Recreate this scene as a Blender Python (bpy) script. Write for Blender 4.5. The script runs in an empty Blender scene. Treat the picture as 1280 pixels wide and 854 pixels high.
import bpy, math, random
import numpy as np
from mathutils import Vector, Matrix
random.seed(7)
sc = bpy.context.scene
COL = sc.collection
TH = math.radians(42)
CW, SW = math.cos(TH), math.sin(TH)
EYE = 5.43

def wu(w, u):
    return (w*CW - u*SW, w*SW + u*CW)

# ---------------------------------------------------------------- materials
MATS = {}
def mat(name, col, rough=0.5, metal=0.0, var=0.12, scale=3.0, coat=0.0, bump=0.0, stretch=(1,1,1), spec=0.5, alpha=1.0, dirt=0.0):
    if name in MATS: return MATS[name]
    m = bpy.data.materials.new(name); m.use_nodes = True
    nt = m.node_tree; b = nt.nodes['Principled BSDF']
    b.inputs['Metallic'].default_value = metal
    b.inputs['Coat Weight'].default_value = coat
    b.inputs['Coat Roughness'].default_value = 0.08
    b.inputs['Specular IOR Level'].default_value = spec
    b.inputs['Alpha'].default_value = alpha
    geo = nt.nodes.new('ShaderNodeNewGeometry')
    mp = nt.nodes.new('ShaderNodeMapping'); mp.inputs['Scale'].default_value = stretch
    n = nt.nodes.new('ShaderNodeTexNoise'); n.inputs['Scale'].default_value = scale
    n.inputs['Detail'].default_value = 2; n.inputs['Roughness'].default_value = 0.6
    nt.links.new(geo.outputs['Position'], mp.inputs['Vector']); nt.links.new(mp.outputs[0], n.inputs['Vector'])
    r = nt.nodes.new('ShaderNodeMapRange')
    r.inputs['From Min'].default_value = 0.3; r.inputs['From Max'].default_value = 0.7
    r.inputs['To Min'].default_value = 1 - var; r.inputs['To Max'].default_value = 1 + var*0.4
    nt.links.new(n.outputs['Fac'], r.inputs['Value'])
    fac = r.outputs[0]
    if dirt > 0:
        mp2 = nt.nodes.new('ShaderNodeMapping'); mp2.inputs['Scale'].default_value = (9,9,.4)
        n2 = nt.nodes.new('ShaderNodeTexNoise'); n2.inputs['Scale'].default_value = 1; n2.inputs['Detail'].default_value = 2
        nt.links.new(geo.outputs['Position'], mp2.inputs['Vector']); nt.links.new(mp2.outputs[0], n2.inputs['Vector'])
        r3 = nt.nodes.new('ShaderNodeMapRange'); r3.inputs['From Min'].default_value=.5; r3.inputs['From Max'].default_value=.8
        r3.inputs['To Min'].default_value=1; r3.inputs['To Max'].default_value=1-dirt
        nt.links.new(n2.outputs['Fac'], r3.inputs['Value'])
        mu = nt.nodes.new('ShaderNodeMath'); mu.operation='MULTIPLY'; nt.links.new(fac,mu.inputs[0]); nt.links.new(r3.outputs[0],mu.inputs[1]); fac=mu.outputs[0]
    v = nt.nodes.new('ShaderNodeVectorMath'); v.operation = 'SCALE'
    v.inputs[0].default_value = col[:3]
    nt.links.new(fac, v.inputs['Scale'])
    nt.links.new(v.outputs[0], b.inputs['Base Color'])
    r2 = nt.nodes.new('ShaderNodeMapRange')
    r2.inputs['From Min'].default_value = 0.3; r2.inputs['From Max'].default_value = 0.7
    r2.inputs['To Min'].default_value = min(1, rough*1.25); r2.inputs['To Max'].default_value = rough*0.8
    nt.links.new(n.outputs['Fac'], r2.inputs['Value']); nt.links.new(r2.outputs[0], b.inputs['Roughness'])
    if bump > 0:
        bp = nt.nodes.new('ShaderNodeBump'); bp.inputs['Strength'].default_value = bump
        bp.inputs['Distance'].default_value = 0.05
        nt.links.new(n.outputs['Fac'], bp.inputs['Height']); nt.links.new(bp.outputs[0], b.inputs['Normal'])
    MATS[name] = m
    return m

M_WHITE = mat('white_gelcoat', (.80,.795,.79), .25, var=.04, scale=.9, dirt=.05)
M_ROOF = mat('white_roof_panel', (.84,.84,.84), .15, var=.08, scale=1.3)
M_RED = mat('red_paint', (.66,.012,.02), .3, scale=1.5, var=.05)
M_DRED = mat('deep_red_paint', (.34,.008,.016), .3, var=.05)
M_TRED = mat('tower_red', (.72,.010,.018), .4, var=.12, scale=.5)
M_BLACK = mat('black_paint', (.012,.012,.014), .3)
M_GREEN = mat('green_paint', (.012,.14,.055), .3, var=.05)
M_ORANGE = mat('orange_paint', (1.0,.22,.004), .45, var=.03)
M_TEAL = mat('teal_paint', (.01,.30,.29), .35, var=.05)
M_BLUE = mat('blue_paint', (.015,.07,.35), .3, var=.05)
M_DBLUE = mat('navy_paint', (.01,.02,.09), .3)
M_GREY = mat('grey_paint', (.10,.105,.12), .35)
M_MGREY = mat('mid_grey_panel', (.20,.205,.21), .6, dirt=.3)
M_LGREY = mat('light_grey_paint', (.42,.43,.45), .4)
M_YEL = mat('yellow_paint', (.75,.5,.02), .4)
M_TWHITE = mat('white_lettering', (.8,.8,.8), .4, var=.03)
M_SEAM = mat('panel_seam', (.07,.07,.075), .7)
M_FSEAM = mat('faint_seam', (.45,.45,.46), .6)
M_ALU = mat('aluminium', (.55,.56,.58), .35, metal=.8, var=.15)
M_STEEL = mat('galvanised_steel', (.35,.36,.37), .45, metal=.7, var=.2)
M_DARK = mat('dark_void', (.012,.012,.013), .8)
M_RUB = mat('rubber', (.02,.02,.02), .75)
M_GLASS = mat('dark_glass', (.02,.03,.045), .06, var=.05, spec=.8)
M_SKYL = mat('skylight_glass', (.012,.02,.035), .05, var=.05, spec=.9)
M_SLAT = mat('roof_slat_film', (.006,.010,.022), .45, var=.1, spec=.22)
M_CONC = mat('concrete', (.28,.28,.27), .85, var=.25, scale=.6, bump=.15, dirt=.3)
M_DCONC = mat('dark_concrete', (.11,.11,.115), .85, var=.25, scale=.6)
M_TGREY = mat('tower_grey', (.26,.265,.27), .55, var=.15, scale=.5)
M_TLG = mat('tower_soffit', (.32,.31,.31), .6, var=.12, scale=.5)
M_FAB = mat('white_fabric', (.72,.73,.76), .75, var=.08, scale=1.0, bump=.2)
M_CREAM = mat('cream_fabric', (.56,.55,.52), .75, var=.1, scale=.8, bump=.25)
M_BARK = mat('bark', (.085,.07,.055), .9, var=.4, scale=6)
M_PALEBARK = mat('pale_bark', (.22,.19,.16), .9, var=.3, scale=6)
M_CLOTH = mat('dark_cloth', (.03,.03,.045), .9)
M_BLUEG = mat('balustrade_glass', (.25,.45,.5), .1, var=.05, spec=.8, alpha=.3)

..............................

Problem details: Using the data above, output each line exactly.

Task solution:
Recreate this scene as a Blender Python (bpy) script. Write for Blender 4.5. The script runs in an empty Blender scene. Treat the picture as 1280 pixels wide and 854 pixels high.
import bpy, math, random
import numpy as np
from mathutils import Vector, Matrix
random.seed(7)
sc = bpy.context.scene
COL = sc.collection
TH = math.radians(42)
CW, SW = math.cos(TH), math.sin(TH)
EYE = 5.43

def wu(w, u):
    return (w*CW - u*SW, w*SW + u*CW)

# ---------------------------------------------------------------- materials
MATS = {}
def mat(name, col, rough=0.5, metal=0.0, var=0.12, scale=3.0, coat=0.0, bump=0.0, stretch=(1,1,1), spec=0.5, alpha=1.0, dirt=0.0):
    if name in MATS: return MATS[name]
    m = bpy.data.materials.new(name); m.use_nodes = True
    nt = m.node_tree; b = nt.nodes['Principled BSDF']
    b.inputs['Metallic'].default_value = metal
    b.inputs['Coat Weight'].default_value = coat
    b.inputs['Coat Roughness'].default_value = 0.08
    b.inputs['Specular IOR Level'].default_value = spec
    b.inputs['Alpha'].default_value = alpha
    geo = nt.nodes.new('ShaderNodeNewGeometry')
    mp = nt.nodes.new('ShaderNodeMapping'); mp.inputs['Scale'].default_value = stretch
    n = nt.nodes.new('ShaderNodeTexNoise'); n.inputs['Scale'].default_value = scale
    n.inputs['Detail'].default_value = 2; n.inputs['Roughness'].default_value = 0.6
    nt.links.new(geo.outputs['Position'], mp.inputs['Vector']); nt.links.new(mp.outputs[0], n.inputs['Vector'])
    r = nt.nodes.new('ShaderNodeMapRange')
    r.inputs['From Min'].default_value = 0.3; r.inputs['From Max'].default_value = 0.7
    r.inputs['To Min'].default_value = 1 - var; r.inputs['To Max'].default_value = 1 + var*0.4
    nt.links.new(n.outputs['Fac'], r.inputs['Value'])
    fac = r.outputs[0]
    if dirt > 0:
        mp2 = nt.nodes.new('ShaderNodeMapping'); mp2.inputs['Scale'].default_value = (9,9,.4)
        n2 = nt.nodes.new('ShaderNodeTexNoise'); n2.inputs['Scale'].default_value = 1; n2.inputs['Detail'].default_value = 2
        nt.links.new(geo.outputs['Position'], mp2.inputs['Vector']); nt.links.new(mp2.outputs[0], n2.inputs['Vector'])
        r3 = nt.nodes.new('ShaderNodeMapRange'); r3.inputs['From Min'].default_value=.5; r3.inputs['From Max'].default_value=.8
        r3.inputs['To Min'].default_value=1; r3.inputs['To Max'].default_value=1-dirt
        nt.links.new(n2.outputs['Fac'], r3.inputs['Value'])
        mu = nt.nodes.new('ShaderNodeMath'); mu.operation='MULTIPLY'; nt.links.new(fac,mu.inputs[0]); nt.links.new(r3.outputs[0],mu.inputs[1]); fac=mu.outputs[0]
    v = nt.nodes.new('ShaderNodeVectorMath'); v.operation = 'SCALE'
    v.inputs[0].default_value = col[:3]
    nt.links.new(fac, v.inputs['Scale'])
    nt.links.new(v.outputs[0], b.inputs['Base Color'])
    r2 = nt.nodes.new('ShaderNodeMapRange')
    r2.inputs['From Min'].default_value = 0.3; r2.inputs['From Max'].default_value = 0.7
    r2.inputs['To Min'].default_value = min(1, rough*1.25); r2.inputs['To Max'].default_value = rough*0.8
    nt.links.new(n.outputs['Fac'], r2.inputs['Value']); nt.links.new(r2.outputs[0], b.inputs['Roughness'])
    if bump > 0:
        bp = nt.nodes.new('ShaderNodeBump'); bp.inputs['Strength'].default_value = bump
        bp.inputs['Distance'].default_value = 0.05
        nt.links.new(n.outputs['Fac'], bp.inputs['Height']); nt.links.new(bp.outputs[0], b.inputs['Normal'])
    MATS[name] = m
    return m

M_WHITE = mat('white_gelcoat', (.80,.795,.79), .25, var=.04, scale=.9, dirt=.05)
M_ROOF = mat('white_roof_panel', (.84,.84,.84), .15, var=.08, scale=1.3)
M_RED = mat('red_paint', (.66,.012,.02), .3, scale=1.5, var=.05)
M_DRED = mat('deep_red_paint', (.34,.008,.016), .3, var=.05)
M_TRED = mat('tower_red', (.72,.010,.018), .4, var=.12, scale=.5)
M_BLACK = mat('black_paint', (.012,.012,.014), .3)
M_GREEN = mat('green_paint', (.012,.14,.055), .3, var=.05)
M_ORANGE = mat('orange_paint', (1.0,.22,.004), .45, var=.03)
M_TEAL = mat('teal_paint', (.01,.30,.29), .35, var=.05)
M_BLUE = mat('blue_paint', (.015,.07,.35), .3, var=.05)
M_DBLUE = mat('navy_paint', (.01,.02,.09), .3)
M_GREY = mat('grey_paint', (.10,.105,.12), .35)
M_MGREY = mat('mid_grey_panel', (.20,.205,.21), .6, dirt=.3)
M_LGREY = mat('light_grey_paint', (.42,.43,.45), .4)
M_YEL = mat('yellow_paint', (.75,.5,.02), .4)
M_TWHITE = mat('white_lettering', (.8,.8,.8), .4, var=.03)
M_SEAM = mat('panel_seam', (.07,.07,.075), .7)
M_FSEAM = mat('faint_seam', (.45,.45,.46), .6)
M_ALU = mat('aluminium', (.55,.56,.58), .35, metal=.8, var=.15)
M_STEEL = mat('galvanised_steel', (.35,.36,.37), .45, metal=.7, var=.2)
M_DARK = mat('dark_void', (.012,.012,.013), .8)
M_RUB = mat('rubber', (.02,.02,.02), .75)
M_GLASS = mat('dark_glass', (.02,.03,.045), .06, var=.05, spec=.8)
M_SKYL = mat('skylight_glass', (.012,.02,.035), .05, var=.05, spec=.9)
M_SLAT = mat('roof_slat_film', (.006,.010,.022), .45, var=.1, spec=.22)
M_CONC = mat('concrete', (.28,.28,.27), .85, var=.25, scale=.6, bump=.15, dirt=.3)
M_DCONC = mat('dark_concrete', (.11,.11,.115), .85, var=.25, scale=.6)
M_TGREY = mat('tower_grey', (.26,.265,.27), .55, var=.15, scale=.5)
M_TLG = mat('tower_soffit', (.32,.31,.31), .6, var=.12, scale=.5)
M_FAB = mat('white_fabric', (.72,.73,.76), .75, var=.08, scale=1.0, bump=.2)
M_CREAM = mat('cream_fabric', (.56,.55,.52), .75, var=.1, scale=.8, bump=.25)
M_BARK = mat('bark', (.085,.07,.055), .9, var=.4, scale=6)
M_PALEBARK = mat('pale_bark', (.22,.19,.16), .9, var=.3, scale=6)
M_CLOTH = mat('dark_cloth', (.03,.03,.045), .9)
M_BLUEG = mat('balustrade_glass', (.25,.45,.5), .1, var=.05, spec=.8, alpha=.3)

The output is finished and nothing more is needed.